Here, the walls of the Northern Fort on the promontory can be clearly seen. The fort was built to stave off the threat of invasion during the French Wars (1793 to 1815) and was manned by 1000 men, but saw no action. It closed in 1817, two years after Wellington defeated Napoleon at Waterloo. Coincidently, Napoleon spent several days as a prisoner on board HMS Bellerophon moored off Brixham while waiting to be exiled to St Helena, where he died.

Enter the main entrance of the fort and stroll directly eastwards to the end of the headland to the lighthouse. Built in 1905, it's the highest (200 feet above sea level) and lowest (less than 10 feet in height) in Britain . Here, too, is the old Artillery Store which houses an exhibition telling the story of Berry Head. Return the way you came passing the old Gatehouse which is now a Café, and head towards the Southern Fort. Take the path to the right of the fort and stay on the path that hugs the coastline. After about three quarters of a mile, with Sharkham Point and St Mary's Beach (Mudstone) in view, turn right onto a tarmaced pathway that runs beside houses. Walk northwards in a straight line along this path, into Centry Road and Lower Rea Road, turning right when the road bears left. Walk downwards towards the sea, then down and left towards the harbour, stopping to enjoy the panoramic view over the roof tops. Descend Bay View Steps onto King Street , cross the road and walk down into Fore Street, passing the Coffin House at Temperance Place .
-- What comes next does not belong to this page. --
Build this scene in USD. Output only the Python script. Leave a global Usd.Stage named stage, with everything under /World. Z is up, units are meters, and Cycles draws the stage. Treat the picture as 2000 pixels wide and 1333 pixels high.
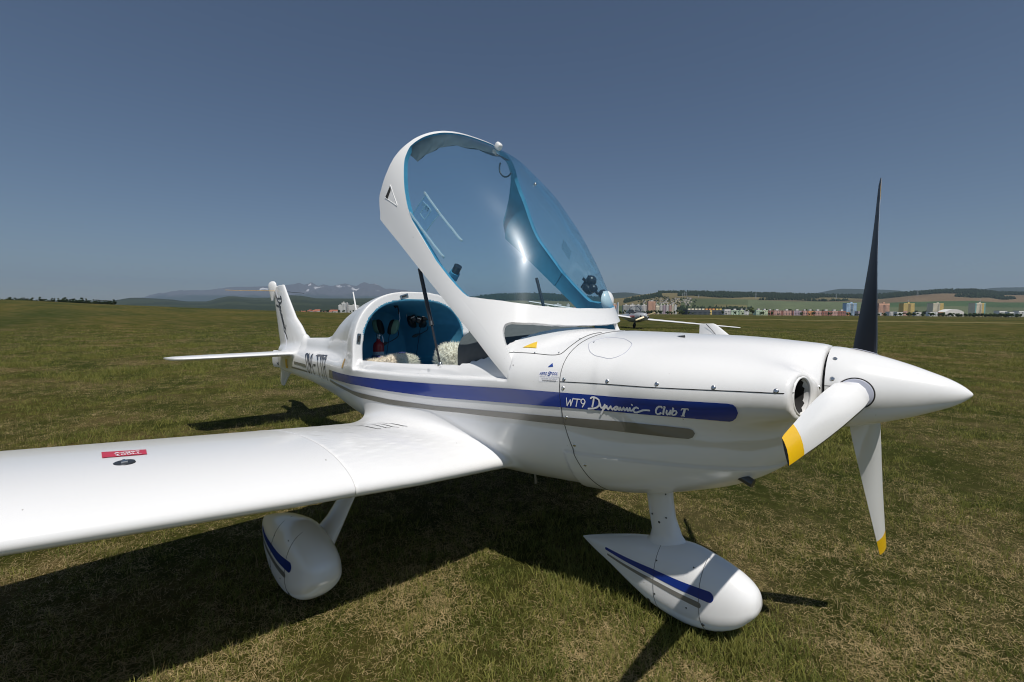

Now back into town, you are faced with the choice of returning to the main car park where your journey began, or retire to one of the many harbour side hostelries where sea fishermen of times past assembled to finish their arduous working day. Alternatively, you may prefer a coffee house, or eat fish and chips sat on one of the many benches around the harbour and watch the day pass by as you reflect on your excursion.

To complete your day you may wish to visit either the Brixham Heritage Museum or the Strand Art Gallery. The museum is in the old Police Station next to the old Market Hall at Bolton Cross at the end of Fore Street . It's open Monday to Friday 10am to 5pm, Saturday 10am to 1pm. Sunday it is closed. The gallery is opposite the William Prince of Orange statue and exhibits work by local artists.